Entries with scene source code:
——————————
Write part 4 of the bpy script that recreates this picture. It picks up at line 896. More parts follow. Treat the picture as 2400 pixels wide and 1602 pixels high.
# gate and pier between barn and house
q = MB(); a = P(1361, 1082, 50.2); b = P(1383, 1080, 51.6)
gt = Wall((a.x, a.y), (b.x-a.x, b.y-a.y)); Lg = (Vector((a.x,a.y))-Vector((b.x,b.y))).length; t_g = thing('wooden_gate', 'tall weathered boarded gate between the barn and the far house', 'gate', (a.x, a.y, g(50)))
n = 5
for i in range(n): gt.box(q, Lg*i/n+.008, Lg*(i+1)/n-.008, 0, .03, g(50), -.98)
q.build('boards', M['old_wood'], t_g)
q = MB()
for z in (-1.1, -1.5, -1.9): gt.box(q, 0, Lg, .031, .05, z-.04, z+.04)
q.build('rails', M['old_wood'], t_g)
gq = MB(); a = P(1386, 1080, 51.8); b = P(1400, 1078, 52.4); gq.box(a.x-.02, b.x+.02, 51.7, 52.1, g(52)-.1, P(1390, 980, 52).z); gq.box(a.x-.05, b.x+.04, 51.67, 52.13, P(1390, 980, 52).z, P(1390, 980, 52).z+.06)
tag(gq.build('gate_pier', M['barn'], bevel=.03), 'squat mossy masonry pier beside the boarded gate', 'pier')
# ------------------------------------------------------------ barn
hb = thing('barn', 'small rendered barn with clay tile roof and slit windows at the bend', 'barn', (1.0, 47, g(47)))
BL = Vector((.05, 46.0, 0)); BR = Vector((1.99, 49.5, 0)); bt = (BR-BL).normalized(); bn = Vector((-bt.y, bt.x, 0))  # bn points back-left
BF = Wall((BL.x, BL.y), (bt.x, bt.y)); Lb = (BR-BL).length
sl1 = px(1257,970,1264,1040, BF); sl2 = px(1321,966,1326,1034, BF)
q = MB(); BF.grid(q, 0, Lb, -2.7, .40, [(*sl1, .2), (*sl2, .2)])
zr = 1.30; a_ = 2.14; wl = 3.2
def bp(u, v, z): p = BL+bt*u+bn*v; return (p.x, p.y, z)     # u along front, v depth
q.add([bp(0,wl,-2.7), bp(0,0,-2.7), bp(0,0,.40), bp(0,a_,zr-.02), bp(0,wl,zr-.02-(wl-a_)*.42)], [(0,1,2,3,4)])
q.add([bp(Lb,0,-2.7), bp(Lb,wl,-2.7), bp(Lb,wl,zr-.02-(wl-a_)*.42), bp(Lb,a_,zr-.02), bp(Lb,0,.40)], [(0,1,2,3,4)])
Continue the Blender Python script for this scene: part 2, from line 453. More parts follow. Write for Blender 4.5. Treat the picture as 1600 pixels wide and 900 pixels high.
——————————
• Written problem:
Retype the whole listing above exactly.

• The answer:
Write part 4 of the bpy script that recreates this picture. It picks up at line 896. More parts follow. Treat the picture as 2400 pixels wide and 1602 pixels high.
# gate and pier between barn and house
q = MB(); a = P(1361, 1082, 50.2); b = P(1383, 1080, 51.6)
gt = Wall((a.x, a.y), (b.x-a.x, b.y-a.y)); Lg = (Vector((a.x,a.y))-Vector((b.x,b.y))).length; t_g = thing('wooden_gate', 'tall weathered boarded gate between the barn and the far house', 'gate', (a.x, a.y, g(50)))
n = 5
for i in range(n): gt.box(q, Lg*i/n+.008, Lg*(i+1)/n-.008, 0, .03, g(50), -.98)
q.build('boards', M['old_wood'], t_g)
q = MB()
for z in (-1.1, -1.5, -1.9): gt.box(q, 0, Lg, .031, .05, z-.04, z+.04)
q.build('rails', M['old_wood'], t_g)
gq = MB(); a = P(1386, 1080, 51.8); b = P(1400, 1078, 52.4); gq.box(a.x-.02, b.x+.02, 51.7, 52.1, g(52)-.1, P(1390, 980, 52).z); gq.box(a.x-.05, b.x+.04, 51.67, 52.13, P(1390, 980, 52).z, P(1390, 980, 52).z+.06)
tag(gq.build('gate_pier', M['barn'], bevel=.03), 'squat mossy masonry pier beside the boarded gate', 'pier')
# ------------------------------------------------------------ barn
hb = thing('barn', 'small rendered barn with clay tile roof and slit windows at the bend', 'barn', (1.0, 47, g(47)))
BL = Vector((.05, 46.0, 0)); BR = Vector((1.99, 49.5, 0)); bt = (BR-BL).normalized(); bn = Vector((-bt.y, bt.x, 0))  # bn points back-left
BF = Wall((BL.x, BL.y), (bt.x, bt.y)); Lb = (BR-BL).length
sl1 = px(1257,970,1264,1040, BF); sl2 = px(1321,966,1326,1034, BF)
q = MB(); BF.grid(q, 0, Lb, -2.7, .40, [(*sl1, .2), (*sl2, .2)])
zr = 1.30; a_ = 2.14; wl = 3.2
def bp(u, v, z): p = BL+bt*u+bn*v; return (p.x, p.y, z)     # u along front, v depth
q.add([bp(0,wl,-2.7), bp(0,0,-2.7), bp(0,0,.40), bp(0,a_,zr-.02), bp(0,wl,zr-.02-(wl-a_)*.42)], [(0,1,2,3,4)])
q.add([bp(Lb,0,-2.7), bp(Lb,wl,-2.7), bp(Lb,wl,zr-.02-(wl-a_)*.42), bp(Lb,a_,zr-.02), bp(Lb,0,.40)], [(0,1,2,3,4)])
Continue the Blender Python script for this scene: part 2, from line 453. More parts follow. Write for Blender 4.5. Treat the picture as 1600 pixels wide and 900 pixels high.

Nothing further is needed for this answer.